Ahakuelo was earning a salary of $160,285 in 2012 as business manager and financial secretary for Local 1260, according to union records filed with the U.S. Department of Labor. By 2015 his salary had jumped to $201,492.
Marilyn Ahakuelo, as director of community services, was earning $105,119 in 2015. Brian Ahakuelo’s son-in-law, Brandon Ahakuelo, was being paid $142,674 as the union’s chief of staff. His daughter-in-law, Neilani Ahakuelo, was earning $77,119 as an executive assistant.
Estencion was earning $101,250 as a senior executive assistant.
They weren’t the only employees of the union who were making six-figure salaries in 2015 before union headquarters stepped in. Three of the four named co-conspirators in the alleged election rigging scheme were also being well compensated.
Brittain was earning $141,077 as director of legislative affairs, Yamanoha was earning $141,520 as director of media and Miyamura was earning $109,596 as an executive secretary.
Rose, who is still listed as an employee of Local 1260 on the union’s website, was earning $73,362.
Attempts to reach the Ahakuelos and others charged in the case were unsuccessful.
Rigged election
Prosecutors paint a picture of lavish salaries and spending that led to a union in debt.
“After depleting Local 1260’s surplus from over $700,000 in 2010 to a net deficit of over $700,000 in 2014, Brian Ahakuelo proposed Resolution No. 14-07 to the Local 1260 membership in the latter part of 2014,” the indictment states.
The resolution proposed a big hike in union fees. It would increase membership dues to 3% from 1.5% of wages in April 2015, 3.5% in April 2017 and 4% in April 2019.

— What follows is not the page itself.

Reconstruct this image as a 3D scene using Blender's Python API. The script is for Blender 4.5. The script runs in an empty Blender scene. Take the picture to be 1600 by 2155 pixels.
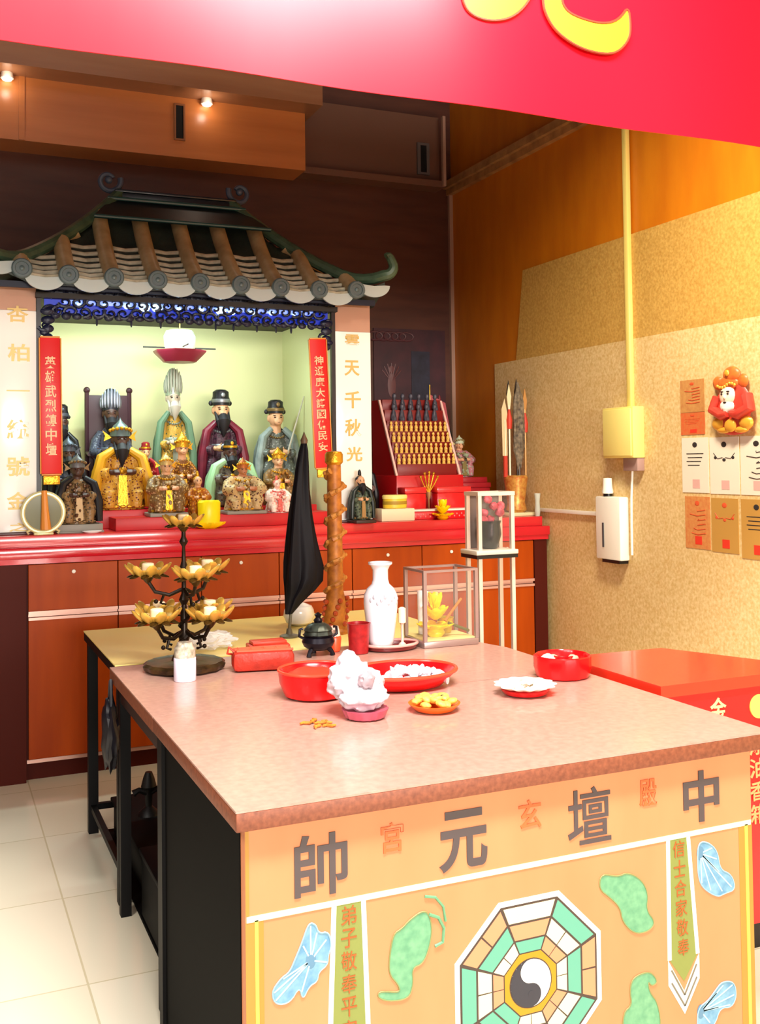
import bpy, bmesh, math, random
from mathutils import Vector, Matrix, Euler, noise
rnd = random.Random(7)
PI = math.pi
scene = bpy.context.scene
C = scene.collection

# ------------------------------------------------------------------ camera
cam_data = bpy.data.cameras.new('camera')
cam = bpy.data.objects.new('camera', cam_data)
C.objects.link(cam)
F_PX, YAW, PITCH, ROLL, CY = 2162.5, 0.4093292, 0.02941, -0.0125174, 906.5
fw = Vector((math.sin(YAW)*math.cos(PITCH), math.cos(YAW)*math.cos(PITCH), math.sin(PITCH)))
r0 = Vector((math.cos(YAW), -math.sin(YAW), 0)); u0 = r0.cross(fw)
rt = r0*math.cos(ROLL)+u0*math.sin(ROLL); up = -r0*math.sin(ROLL)+u0*math.cos(ROLL)
M = Matrix((rt, up, -fw)).transposed().to_4x4(); M.translation = Vector((0, 0, 1.4))
cam.matrix_world = M
cam_data.sensor_fit = 'VERTICAL'; cam_data.sensor_height = 36.0
cam_data.lens = 36.0*F_PX/2155.0
cam_data.shift_y = -(1077.5-CY)/2155.0
cam_data.clip_start = 0.05
scene.camera = cam

# ------------------------------------------------------------------ light
scene.view_settings.view_transform = 'Standard'
scene.view_settings.look = 'None'
scene.view_settings.gamma = 1.0
scene.view_settings.use_curve_mapping = False
scene.view_settings.exposure = 0.55
world = bpy.data.worlds.new('room_air'); scene.world = world; world.use_nodes = True
world.node_tree.nodes['Background'].inputs[0].default_value = (1.0, 0.86, 0.72, 1)
world.node_tree.nodes['Background'].inputs[1].default_value = 0.235

def area(name, loc, target, sx, sy, power, col):
    d = bpy.data.lights.new(name, 'AREA'); d.shape = 'RECTANGLE'; d.size = sx; d.size_y = sy
    d.energy = power; d.color = col
    o = bpy.data.objects.new(name, d); C.objects.link(o); o.location = loc
    o.rotation_euler = (Vector(target)-Vector(loc)).to_track_quat('-Z', 'Y').to_euler()
    return o
area('front_key_light', (1.0, -7.0, 2.05), (1.2, 5, 1.75), 4.2, 1.4, 620, (1.0, 0.94, 0.86))  # broad soft key behind the camera, its source unseen
area('front_overhead_light', (0.85, 1.15, 3.0), (0.95, 1.75, 0.7), 1.2, 0.3, 118, (1.0, 0.95, 0.92))
area('front_overhead_light', (-1.4, 1.2, 3.05), (-0.7, 2.6, 0.0), 1.2, 0.3, 55, (1.0, 0.95, 0.88))  # fill added to brighten the floor at left, no known lamp there
hall = area('hall_ceiling_lamp', (2.0, 2.7, 3.4), (3.0, 3.35, 1.35), 0.7, 0.3, 28, (1.0, 0.90, 0.70)); hall.data.spread = math.radians(105)
area('shrine_tube_lamp', (1.05, 5.12, 2.13), (1.05, 5.45, 1.3), 0.9, 0.05, 11, (0.80, 1.0, 0.95))

# ------------------------------------------------------------------ materials
def lin(h):
    h = h.lstrip('#'); v = [int(h[i:i+2], 16)/255 for i in (0, 2, 4)]
    return tuple(((c/12.92) if c <= .04045 else ((c+.055)/1.055)**2.4) for c in v)
MATS = {}
def mat(name, c, rough=.5, metal=0, c2=None, scale=20, kind='noise', amount=.5, bump=0, bscale=None, trans=0, ior=1.45, emit=None, estr=0, spec=.5, coat=0, alpha=1, sharp=False, stretch=(1, 1, 1)):
    if name in MATS: return MATS[name]
    m = bpy.data.materials.new(name); m.use_nodes = True
    nt = m.node_tree; b = nt.nodes['Principled BSDF']
    c = lin(c) if isinstance(c, str) else c
    b.inputs['Base Color'].default_value = (*c, 1); b.inputs['Roughness'].default_value = rough
    b.inputs['Metallic'].default_value = metal; b.inputs['Specular IOR Level'].default_value = spec
    b.inputs['IOR'].default_value = ior; b.inputs['Transmission Weight'].default_value = trans
    b.inputs['Coat Weight'].default_value = coat; b.inputs['Coat Roughness'].default_value = .08
    b.inputs['Alpha'].default_value = alpha
    if emit: b.inputs['Emission Color'].default_value = (*lin(emit), 1); b.inputs['Emission Strength'].default_value = estr
    if c2 is not None or bump:
        tc = nt.nodes.new('ShaderNodeTexCoord'); mp = nt.nodes.new('ShaderNodeMapping')
        mp.inputs['Scale'].default_value = stretch
        nt.links.new(tc.outputs['Object'], mp.inputs[0])
        def tex(s):
            if kind == 'voronoi':
                t = nt.nodes.new('ShaderNodeTexVoronoi'); t.inputs['Scale'].default_value = s; out = t.outputs['Distance']
            elif kind == 'wave':
                t = nt.nodes.new('ShaderNodeTexWave'); t.inputs['Scale'].default_value = s; t.inputs['Distortion'].default_value = 4; out = t.outputs['Fac']
            else:
                t = nt.nodes.new('ShaderNodeTexNoise'); t.inputs['Scale'].default_value = s; t.inputs['Detail'].default_value = 4; out = t.outputs['Fac']
            nt.links.new(mp.outputs[0], t.inputs['Vector']); return out
        if c2 is not None:
            c2 = lin(c2) if isinstance(c2, str) else c2
            r = nt.nodes.new('ShaderNodeValToRGB')
            lo, hi = (amount-.04, amount+.04) if sharp else (.3, .7)
            r.color_ramp.elements[0].position = lo; r.color_ramp.elements[1].position = hi
            r.color_ramp.elements[0].color = (*c, 1); r.color_ramp.elements[1].color = (*c2, 1)
            nt.links.new(tex(scale), r.inputs[0]); nt.links.new(r.outputs[0], b.inputs['Base Color'])
        if bump:
            bn = nt.nodes.new('ShaderNodeBump'); bn.inputs['Strength'].default_value = bump; bn.inputs['Distance'].default_value = .01
            nt.links.new(tex(bscale or scale), bn.inputs['Height']); nt.links.new(bn.outputs[0], b.inputs['Normal'])
    MATS[name] = m; return m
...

To ensure the hike in membership dues passed, the Ahakuelos and Estencion allegedly falsified election results in two of the nine bargaining units.
Marilyn Ahakuelo falsified the minutes for the Unit 4 membership meeting in Hawaii, recording that the January 2015 votes were 98 in favor and 11 against the dues hike, according to the indictment.

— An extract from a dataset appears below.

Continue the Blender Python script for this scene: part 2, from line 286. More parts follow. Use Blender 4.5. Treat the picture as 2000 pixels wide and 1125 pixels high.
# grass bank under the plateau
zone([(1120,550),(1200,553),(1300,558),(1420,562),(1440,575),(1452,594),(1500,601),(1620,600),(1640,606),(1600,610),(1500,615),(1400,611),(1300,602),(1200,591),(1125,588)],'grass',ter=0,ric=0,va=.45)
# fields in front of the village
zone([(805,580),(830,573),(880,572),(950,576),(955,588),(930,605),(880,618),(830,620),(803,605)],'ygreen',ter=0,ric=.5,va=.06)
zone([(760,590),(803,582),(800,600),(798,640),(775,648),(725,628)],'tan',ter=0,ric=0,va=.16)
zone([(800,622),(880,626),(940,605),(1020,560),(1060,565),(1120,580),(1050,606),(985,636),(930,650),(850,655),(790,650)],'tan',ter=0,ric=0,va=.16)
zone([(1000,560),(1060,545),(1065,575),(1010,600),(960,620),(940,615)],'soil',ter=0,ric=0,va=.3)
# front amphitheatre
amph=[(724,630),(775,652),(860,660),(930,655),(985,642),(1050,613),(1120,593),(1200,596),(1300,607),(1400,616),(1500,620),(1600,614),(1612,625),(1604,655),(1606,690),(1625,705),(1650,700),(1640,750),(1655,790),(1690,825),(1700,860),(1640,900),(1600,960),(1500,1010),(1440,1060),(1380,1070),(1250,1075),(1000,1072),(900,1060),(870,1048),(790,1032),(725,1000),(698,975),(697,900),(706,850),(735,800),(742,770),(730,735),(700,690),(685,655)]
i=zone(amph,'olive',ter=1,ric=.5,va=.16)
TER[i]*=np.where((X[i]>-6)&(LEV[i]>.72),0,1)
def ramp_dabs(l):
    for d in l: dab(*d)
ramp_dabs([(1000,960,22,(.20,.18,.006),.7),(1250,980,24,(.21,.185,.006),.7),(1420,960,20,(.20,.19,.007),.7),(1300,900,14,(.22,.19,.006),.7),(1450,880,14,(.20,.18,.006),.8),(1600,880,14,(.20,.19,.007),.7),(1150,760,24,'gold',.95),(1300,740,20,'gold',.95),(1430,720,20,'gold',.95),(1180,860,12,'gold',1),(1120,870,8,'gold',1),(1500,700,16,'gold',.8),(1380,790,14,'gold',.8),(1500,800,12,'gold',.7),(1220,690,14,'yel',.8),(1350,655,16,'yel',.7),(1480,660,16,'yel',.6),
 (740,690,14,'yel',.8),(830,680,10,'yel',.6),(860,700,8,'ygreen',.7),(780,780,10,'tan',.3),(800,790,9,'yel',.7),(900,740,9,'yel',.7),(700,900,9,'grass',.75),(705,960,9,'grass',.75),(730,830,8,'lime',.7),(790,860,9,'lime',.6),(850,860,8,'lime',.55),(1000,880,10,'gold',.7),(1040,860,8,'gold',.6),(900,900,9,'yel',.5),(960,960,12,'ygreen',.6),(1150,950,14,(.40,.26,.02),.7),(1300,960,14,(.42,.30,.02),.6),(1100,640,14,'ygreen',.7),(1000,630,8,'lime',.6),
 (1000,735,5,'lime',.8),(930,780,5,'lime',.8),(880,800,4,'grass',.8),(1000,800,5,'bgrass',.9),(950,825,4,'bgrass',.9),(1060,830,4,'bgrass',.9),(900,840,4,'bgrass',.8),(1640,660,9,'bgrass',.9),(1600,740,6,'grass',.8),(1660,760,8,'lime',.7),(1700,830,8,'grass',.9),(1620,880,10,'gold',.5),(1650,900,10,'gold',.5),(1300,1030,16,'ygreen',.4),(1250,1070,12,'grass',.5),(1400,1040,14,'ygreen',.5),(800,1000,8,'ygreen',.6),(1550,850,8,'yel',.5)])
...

Brian Ahakuelo and Estencion allegedly conspired to rig the Unit 9 election in Guam later that month, with Estencion submitting fake ballots that indicated the resolution passed by a vote of 293-32.
They had help, according to separate court filings.
Brittain, Rose, Miyamura and Yamanoha allegedly met in a hotel conference room in Guam on Jan. 29, 2015, and prepared fake ballots with “yes” votes ahead of the election.
Miyamura and Yamanoha then helped check members into the meeting, while Rose hid outside in a vehicle. After the vote, Brittain delivered the envelope containing the real ballots to Rose, and Rose gave Brittain the fake ballots.
Rose later disposed of the real ballots in a park next to a Guamanian hotel, according to court documents.
U.S. Attorney Kenji Price noted during a news conference in downtown Honolulu on Friday that this isn’t the only recent criminal case involving union officials in Hawaii.
Rodney Capello, former business manager and secretary-treasurer of the Hawaii Electrical Workers division of the Hawaii Laborers Local Union 722, pleaded guilty last month to embezzling nearly $184,000 in union funds.
Charles Kimo Brown, who served as secretary-treasurer of the Hawaii Longshore Division, was indicted in April by a grand jury for falsifying union records and embezzling labor union funds.
Price called the prosecutions “disturbing examples” of union officials exploiting workers to line their own pockets.
“My office’s prosecutions make clear that we will aggressively investigate and prosecute corrupt union officials who abuse the trust vested in them by the hardworking folks in our communities,” said Price.
“My message to these officials is simple: If your job is to protect the hardworking men and women in our communities, then do that. If you use your position to corruptly line your own pockets or serve other corrupt interests, we are coming after you and will hold you accountable to the fullest extent of the law.”